Mali’s Northern Offensive Leaves Russian Forces Exposed and Tests Moscow’s Africa Strategy
Azawad rebels in northern Mali are reported to have captured the town of Anefi, pushed Russian ‘African Corps’ fighters out of much of Gao, and attacked Sevare and Aguelhok, in one of the most serious challenges yet to Bamako and its Russian backers. With reports of prisoners and a rushed evacuation of Russian bases and embassy staff, Moscow’s model of outsourced security in Africa is facing a real combat test.
Armed groups in northern Mali have mounted a coordinated offensive that is shaking the foundations of the country’s Russian‑backed security order and exposing vulnerabilities in Moscow’s growing footprint across the Sahel. Reports emerging on 5 July indicate that Azawad rebels have seized the town of Anefi, inflicted heavy losses on government forces and Russian “African Corps” units around Gao, and launched attacks on Sevare and Aguelhok.
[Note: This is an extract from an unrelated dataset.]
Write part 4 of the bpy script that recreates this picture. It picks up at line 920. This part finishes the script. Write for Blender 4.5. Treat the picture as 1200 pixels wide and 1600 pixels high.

Accounts circulating from the area, which cannot yet be independently verified in full, describe Malian troops and their Russian allies losing ground and personnel, with some taken prisoner. Additional reports claim that Russian personnel are urgently evacuating their embassy and military bases, with footage purportedly showing retreating forces. While the precise scale of rebel gains and Russian withdrawals remains unclear, the pattern points to a serious challenge to state control in the north and to the credibility of Russia’s security guarantees.
For civilians in and around Gao, Anefi, Sevare and Aguelhok, the offensive translates into immediate insecurity. Towns that thought they had traded French and UN peacekeepers for a firmer Russian‑Malian grip now face renewed clashes, shifting front lines and the risk of reprisals from all sides. Families in contested areas may be forced to flee again, adding to displacement in a region already hit hard by jihadist violence, separatist uprisings and food insecurity.
On the ground, Malian government forces and Russian African Corps operatives are being tested in the role they were meant to fill: shock troops capable of reclaiming and holding territory that national armies struggled to secure alone. If rebel groups can overrun positions defended by this combined force, it sends a signal to other armed actors in the Sahel that the new security architecture built after French withdrawal may not be as solid as advertised.
Strategically, the fighting in northern Mali matters far beyond its borders. Russia has sought to position its African Corps — a successor of sorts to the Wagner network — as a reliable alternative to Western military partnerships, offering regime protection, training and offensive support in countries from Mali to the Central African Republic. Moscow has leveraged these deployments for access to mining concessions, political influence and diplomatic backing in international forums. Battlefield setbacks, visible evacuations or high‑profile casualties in Mali could tarnish that brand and embolden rivals.
For regional governments and the African Union, the clashes underscore how fragile state authority remains in the Sahel, even after dramatic shifts in external partners. The AU Commission Chairperson has already condemned recent coordinated terrorist attacks across Mali as a serious threat to the Sahel and the continent, calling for stronger collective efforts on peace and security. While the Azawad rebels are distinct from jihadist groups, the net effect for Bamako is the same: multiple armed actors chipping away at central control.
The broader lesson is that swapping one foreign security patron for another does not by itself resolve the underlying political grievances and governance failures that fuel insurgency. As long as communities in northern Mali feel excluded or threatened by the state, outside powers — whether Paris or Moscow — will find their forces drawn into a landscape where quick military gains are hard to convert into durable stability.
What to watch next will be confirmation of territorial changes around Anefi and Gao, evidence of captured Malian or Russian personnel, and any public acknowledgment from Bamako or Moscow of losses or tactical withdrawals. The pace and destination of Russian evacuations, if they continue, will signal how much risk the African Corps and diplomatic missions are willing to absorb. Regionally, statements from neighboring Niger and Algeria, and any adjustment in AU or ECOWAS engagement, will help show whether this offensive becomes a contained setback or the start of a wider unraveling of the Sahel’s new security alignments.